BOISE, Idaho -- Talk about timing. Allied Waste had already decided to transform its fleet of garbage trucks from biodiesel to compressed natural gas when federal stimulus funds became available.

"How much more shovel-ready can you get?" said Rachele Klein, manager of business development for Allied in the Treasure Valley.

With $5.5 million from the stimulus, the company is buying 28 trucks with a subsidy of about $25,000 per rig; will open public CNG fueling stations in Boise and Nampa this fall; and soon will unveil a "Shift to CNG" PR campaign aimed at converting other commercial fleets and individual motorists to CNG.

"It's a huge success in terms of promoting alternative fuels and creating the infrastructure to make CNG accessible to the public," said Beth Baird, coordinator for the Treasure Valley Clean Cities Coalition, which partnered with Allied on the grant.

Allied merged with Republic Services in December 2008, creating the nation's second-largest garbage company.

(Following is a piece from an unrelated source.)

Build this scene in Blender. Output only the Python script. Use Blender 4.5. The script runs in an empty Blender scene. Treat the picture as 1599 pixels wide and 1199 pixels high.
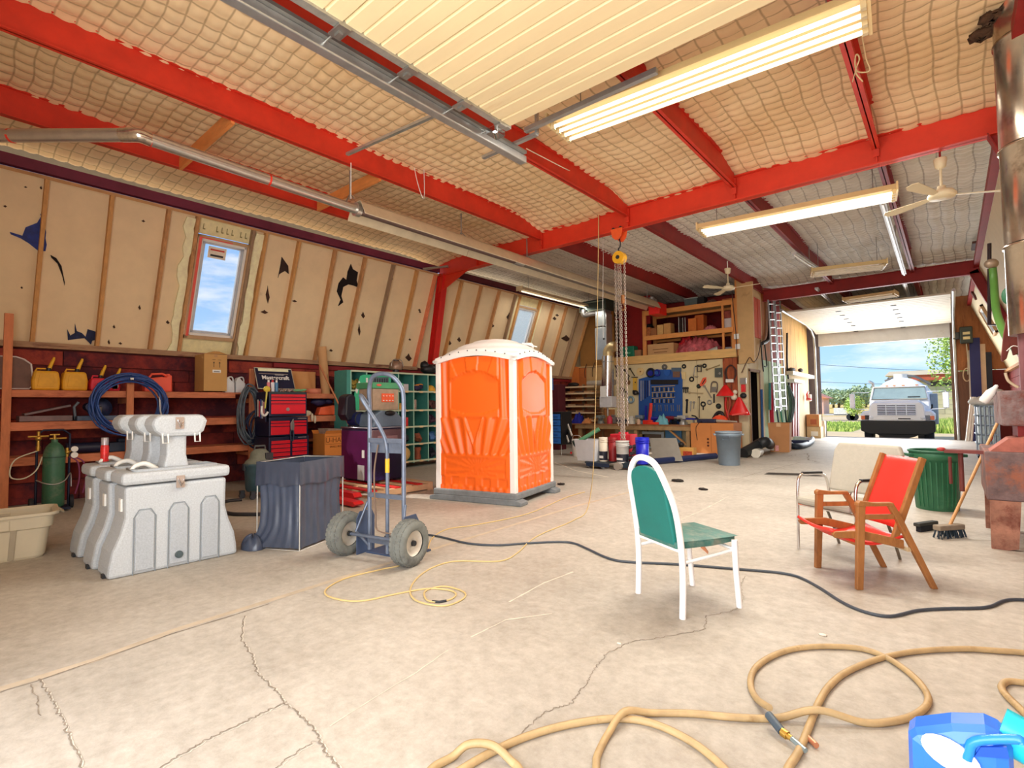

In 2008, Allied crafted a green strategy to land a 10-year contract for Boise's residential solid waste. General Manager Dave Fisher asked his maintenance manager, Billy Cecil, about CNG. Cecil, who'd worked on alternative-fuel trucks for a competitor in California, hailed the technology, which can cut emissions that cause ozone pollution by up to 89 percent.

"Basically, there's nothing coming out of the pipe except water," Cecil said.

Allied in Boise bought eight of the $300,000 CNG trucks without stimulus money. But absent federal dollars, CNG trucks wouldn't be in Canyon County until the Boise fleet was fully converted. Federal dollars also paid for training Allied mechanics and can pay for training at auto dealerships interested in selling vehicles now available only by special order.

The stimulus cash has also spread through the economy, as the $787 billion program intended when it passed Congress and was signed by the president in February 2009.